The shooting "victim" was a bully and a predator. The shooter was a victim of that predator and could find no help from the school. This is a sad situation, and I would not enjoy serving on the jury. The shooter committed a crime, but he was set up by the society that should have protected all the children in the school and not just one freak who enjoyed being a bully.
An intelligent teacher might have told the bully that, yes, he had according to the school a right to act like a freak but that he would have few friends in school and miss out on the chance to learn how to make friends if he continued abusing others for the fun of making them squirm. An intelligent administration, confronted with an unacceptable lawsuit risk on one side and an unacceptable risk to the normal children on the other side, would have "allowed" the little bully to dress as he liked but provided continuous supervision to keep him from using his freakishness as a source of power. There were so many opportunities to do this right (including standing up to the parents and explaining that even if there was a legal right to dress like a freak, it was harming their child socially), but the school and the family did nothing.

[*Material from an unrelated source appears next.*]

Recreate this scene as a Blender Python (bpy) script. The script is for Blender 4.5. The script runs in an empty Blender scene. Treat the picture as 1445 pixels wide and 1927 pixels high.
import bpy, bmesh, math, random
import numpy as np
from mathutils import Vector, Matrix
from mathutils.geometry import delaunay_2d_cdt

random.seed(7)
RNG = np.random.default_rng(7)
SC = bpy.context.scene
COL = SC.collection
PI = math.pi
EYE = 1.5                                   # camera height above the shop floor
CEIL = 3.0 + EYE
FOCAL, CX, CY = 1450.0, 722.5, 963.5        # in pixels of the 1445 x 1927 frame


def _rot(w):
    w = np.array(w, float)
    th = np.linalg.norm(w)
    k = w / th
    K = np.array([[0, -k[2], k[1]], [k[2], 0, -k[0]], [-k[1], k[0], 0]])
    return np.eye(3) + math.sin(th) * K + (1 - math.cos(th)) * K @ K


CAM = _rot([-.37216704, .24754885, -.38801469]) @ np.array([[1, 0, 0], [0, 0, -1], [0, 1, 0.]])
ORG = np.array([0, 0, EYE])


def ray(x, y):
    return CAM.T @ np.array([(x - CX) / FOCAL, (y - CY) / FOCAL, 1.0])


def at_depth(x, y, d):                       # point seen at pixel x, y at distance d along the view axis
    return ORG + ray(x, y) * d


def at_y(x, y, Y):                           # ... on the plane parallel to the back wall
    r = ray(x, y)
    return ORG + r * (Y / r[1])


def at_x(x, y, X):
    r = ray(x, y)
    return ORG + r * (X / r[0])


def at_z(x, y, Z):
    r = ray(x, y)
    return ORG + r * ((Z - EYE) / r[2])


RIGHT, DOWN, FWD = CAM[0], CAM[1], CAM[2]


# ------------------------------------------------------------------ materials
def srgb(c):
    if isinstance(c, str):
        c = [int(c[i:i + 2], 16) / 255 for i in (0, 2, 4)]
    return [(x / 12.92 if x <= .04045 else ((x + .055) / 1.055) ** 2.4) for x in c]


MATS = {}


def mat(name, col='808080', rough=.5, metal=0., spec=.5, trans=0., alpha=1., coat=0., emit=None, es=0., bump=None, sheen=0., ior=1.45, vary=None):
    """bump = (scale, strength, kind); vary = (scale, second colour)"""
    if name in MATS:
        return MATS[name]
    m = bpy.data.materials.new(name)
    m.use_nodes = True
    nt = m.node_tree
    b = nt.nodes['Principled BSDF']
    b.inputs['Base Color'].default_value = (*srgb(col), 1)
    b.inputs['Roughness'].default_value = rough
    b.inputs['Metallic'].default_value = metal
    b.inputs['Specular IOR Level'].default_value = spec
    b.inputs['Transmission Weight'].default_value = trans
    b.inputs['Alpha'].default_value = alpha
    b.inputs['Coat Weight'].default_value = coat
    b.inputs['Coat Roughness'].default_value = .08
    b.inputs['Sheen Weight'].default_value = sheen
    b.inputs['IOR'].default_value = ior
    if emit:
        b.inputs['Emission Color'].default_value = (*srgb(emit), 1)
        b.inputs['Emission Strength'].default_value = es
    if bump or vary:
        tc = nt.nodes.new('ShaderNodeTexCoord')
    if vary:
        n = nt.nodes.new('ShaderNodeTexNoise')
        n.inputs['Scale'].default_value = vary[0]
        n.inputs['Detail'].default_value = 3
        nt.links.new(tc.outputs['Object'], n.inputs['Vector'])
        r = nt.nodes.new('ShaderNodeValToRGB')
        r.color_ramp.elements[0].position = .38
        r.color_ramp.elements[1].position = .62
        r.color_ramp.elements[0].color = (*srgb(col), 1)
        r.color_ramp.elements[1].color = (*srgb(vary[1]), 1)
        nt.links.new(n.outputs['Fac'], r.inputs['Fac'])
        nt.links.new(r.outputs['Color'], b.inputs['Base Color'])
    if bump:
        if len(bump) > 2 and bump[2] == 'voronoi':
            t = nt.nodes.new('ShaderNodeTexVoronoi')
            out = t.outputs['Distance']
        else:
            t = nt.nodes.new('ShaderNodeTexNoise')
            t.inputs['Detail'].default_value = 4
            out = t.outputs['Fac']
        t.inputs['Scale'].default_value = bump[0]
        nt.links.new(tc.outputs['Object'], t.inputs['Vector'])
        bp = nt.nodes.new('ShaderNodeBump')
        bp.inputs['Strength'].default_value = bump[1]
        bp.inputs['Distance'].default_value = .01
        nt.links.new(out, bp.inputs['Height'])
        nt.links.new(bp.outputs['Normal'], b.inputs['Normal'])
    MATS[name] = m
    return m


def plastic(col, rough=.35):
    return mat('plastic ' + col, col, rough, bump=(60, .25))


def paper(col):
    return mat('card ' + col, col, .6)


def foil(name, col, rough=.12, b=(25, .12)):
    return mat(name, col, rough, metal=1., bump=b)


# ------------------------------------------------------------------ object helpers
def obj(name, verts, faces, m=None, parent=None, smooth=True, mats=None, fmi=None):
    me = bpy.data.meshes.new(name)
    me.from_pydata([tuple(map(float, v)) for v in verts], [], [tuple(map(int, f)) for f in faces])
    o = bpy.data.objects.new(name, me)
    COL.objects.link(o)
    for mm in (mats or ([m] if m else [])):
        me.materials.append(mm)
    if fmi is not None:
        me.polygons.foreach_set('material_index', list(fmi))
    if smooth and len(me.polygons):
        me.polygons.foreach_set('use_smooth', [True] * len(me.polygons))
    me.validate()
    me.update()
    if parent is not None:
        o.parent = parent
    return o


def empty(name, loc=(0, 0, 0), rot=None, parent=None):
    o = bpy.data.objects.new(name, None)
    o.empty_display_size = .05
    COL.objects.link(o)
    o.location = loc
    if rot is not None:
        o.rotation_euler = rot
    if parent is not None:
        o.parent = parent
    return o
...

I suppose that sounds good in theory, but it is neither reasonable nor possible to provide "continuous supervision" of a child who is determined to harass others, especially when that child is obviously not responding to normal motivational techniques. The simple reality is that the kid was on a collision course with what most of us rightly define as normality. The only way to stop that was to take him off the course, as his English teacher tried in vain to do. Meanwhile, the teachers who got praised were the ones BUYING him dresses, evidently beloved of administrators who thought of that (and bathroom squirming, I guess) as constitutionally protected.